A tal fine, tuttavia, non è sufficiente qualsiasi comportamento negligente o imprudente, ma è onere del custode dimostrare l’esclusione di qualunque collegamento fra il modo di essere della cosa (il dissesto della strada come nel caso in esame) e l’evento dannoso (la caduta), così da individuare la causa esclusiva del danno nella condotta del danneggiato e da far recedere la condizione della cosa in custodia a mera occasione o “teatro” della vicenda produttiva di danno (Cass. civ. 1° febbraio 2018 n. 2479).

La valutazione dell’efficienza causale della condotta del danneggiato va effettuata tenendo conto di quanto la situazione di danno fosse prevedibile e superabile con l’adozione delle ordinarie cautele impiegabili in circostanze analoghe (Cass. sent. 2477, 2478, 2479, 2480, 2481, 2482 del 2018).

L’art. 2051 c.c. impone un criterio oggettivo di imputazione della responsabilità in capo al custode fondato sul dovere di precauzione imposto al titolare della signoria sulla cosa custodita, in funzione di prevenzione dei danni che da essa possono derivare tuttavia, del pari, sussiste un equivalente dovere di cautela in capo a chi entri in contatto con la cosa, in virtù del principio di solidarietà (art. 2 Cost.), che impone al soggetto di adottare «condotte idonee a limitare entro limiti di ragionevolezza gli aggravi per i terzi, in nome della reciprocità degli obblighi derivanti dalla convivenza civile».

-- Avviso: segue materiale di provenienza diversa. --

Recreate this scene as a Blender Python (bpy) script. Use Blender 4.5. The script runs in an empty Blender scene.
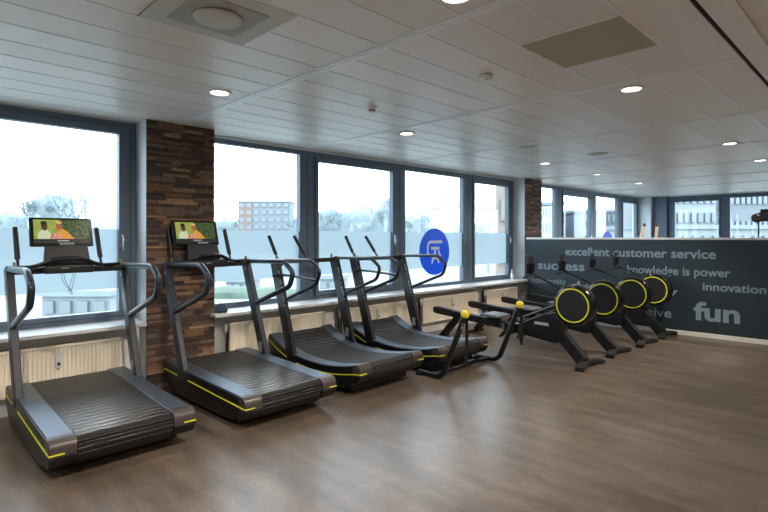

Alla luce di tutte queste considerazioni la Suprema Corte, ribadendo un principio affermato costantemente dalla giurisprudenza, afferma che la condotta del danneggiato, che entra in interazione con la cosa, deve essere valutata tenendo anche conto del dovere generale di ragionevole cautela riconducibile al principio di solidarietà espresso dall’art. 2 Cost. E, pertanto, quanto più la situazione di possibile danno è suscettibile di essere prevista e superata attraverso l’adozione da parte dello stesso danneggiato delle cautele normalmente attese e prevedibili in rapporto alle circostanze tanto più incidente deve considerarsi l’efficienza causale del comportamento imprudente del medesimo nel dinamismo causale del danno fino a rendere possibile che detto comportamento interrompa il nesso eziologico tra fatto ed evento dannoso, quando lo stesso comportamento, benché astrattamente prevedibile, sia da escludere come evenienza ragionevole o accettabile secondo un criterio probabilistico di regolarità causale (v. Cass. civ. 1° febbraio 2018, n. 2477, 2478, 2479, 2480, 2481 e 2482).

Nel caso di specie, quindi, la Suprema partendo dal presupposto che il giudice di merito aveva accertato che il grave stato di dissesto della strada era noto al danneggiato ha affermato che tale circostanza qualifica in senso particolare la fattispecie nel senso che, essendo il danneggiato consapevole delle condizioni di dissesto, quest’ultimo aveva il dovere di adottare tutte le cautele richieste dalle circostanze del caso.

La terza sezione, quindi, con la sentenza in epigrafe, ha rigettato il ricorso affermando che la condotta imprudente del danneggiato è stata la causa effettiva del danno idonea ad interrompere il nesso eziologico tra fatto ed evento.